The impact of Ed Snowden’s bombshell disclosures

I’m not sure what impact Snowden’s leaks/whistleblowing will have on reforming US domestic surveillance. However, the Snowden leaks have revealed US intelligence operations in Hong Kong, Germany, UK and Brazil. These bombshells will continue to be drip-fed to the global public, creating a sort of touchtone of irritation between the US and many other countries.  The information will highlight the perceived hegemony of the US in the new online sphere, irritating activists, governments and opposition governments.

At the same time, back home in the US, the Electronic Frontier Foundation, has struggled to spark a national debate about a surveillance state. At last count, a petition demanding that Congress take the NSA to task for the lack of oversight on these programs garnered only 500,000 signatures – and it’s not clear how many of those were American. That’s 500,000 out of a nation of 310 million. Director of National Intelligence James Clapper has also apologized for lying to Congress. 

But at this point, the bigger impact so far is clearly to US relations abroad. Already there have been calls in China to ditch US-based Cisco as a provider of internet infrastructure. These threats to the overseas business of Cisco come after the US barred Federal agencies from using Huawei infrastructure and routers, in the months before Snowden began leaking to the media. Australia has done the same thing.

But why? The implication at the time was that Huawei would build spyware into the equipment that could be used against foreign governments.
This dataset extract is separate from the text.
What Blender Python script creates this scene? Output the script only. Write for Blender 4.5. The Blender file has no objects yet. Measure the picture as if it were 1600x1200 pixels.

However, a better, more nuanced explanation can be found in the book, The New Digital Age:

In the future, superpower supplier nations will look to create their spheres of online influence around specific protocols and products, so that their technologies form the backbone of a particular society and their client states come to rely on certain critical infrastructure that the superpower alone builds, services and controls.

If Huawei is the provider of underlying internet backbone technology in a given country, Huawei will have more influence over what kind of products flourish there.

The book goes on:

There are currently four main manufacturers of telecommunications equipment: Sweden’s Ericsson, China’s Huawei, France’s Alcatel-Lucent and Cisco in the United States. China would certainly benefit from large portions of the world using its hardware and software, because the Chinese government has dominating influences over what its companies do.

In a political crisis, this has great implications, with a Chinese company having few qualms about aiding a local government in suppressing the communications and organization of a rebel movement, for example.

The irony of course, is that without further reform in the US, American companies have dominating influence over what the US government does. In fact, The New Digital Age is essentially written by Google (the chief executive Eric Schmidt and ex-State Department guy, now Google Ideas head, Jared Cohen.) But as has been noted elsewhere, we are at a stage where the nature of the technology has the US government following the lead of private industry (VF).

The passage continues: “Where Huawei gains market share, the influence and reach of China grow as well.”

Employing some Googlesque wording, the book notes:

Technology companies export their values along with their products, so it is absolutely vital who lays the foundation of connectivity infrastructure…If, for example, a Chinese client state uses its purchased technology to persecute internal minority groups, the United States would have very limited leverage: Legal recourse would be useless. This is a commercial battle with profound security implications.

The New Digital Age gives the example of China building cyber influence in Africa.

China has been remarkably successful in extending its footprint into Africa, trading technical assistance and large infrastructure projects for access to resources and consumer markets, in no small part due to China’s non-interference policy and low bids. Who, then, will those countries likely turn to when they decide start building their cyber arsenal?

In fact, the books points to an ongoing, low-grade cyber war emerging between states, with countries grouped together by both their political allegiances and the source of their technology, which sometimes clash but often go hand-in-hand.

In the wake of Ed Snowden’s leaks to media, which The Guardian can, at their leisure, distribute to the world, there will be more impetus than ever for countries outside the US to build and search out alternatives to US dominated internet infrastructure.

If anything, global backlash from Snowden’s disclosures may accelerate the demand for more US-free alternatives in internet infrastructure, applications and even social media. But for the countries that continue to rely on US services and technology, there will be the tacit acceptance of the US sphere of technological influence.

In time, we will see if this is another sign of the balkanization of the internet and the eventual balkanization of internet technology.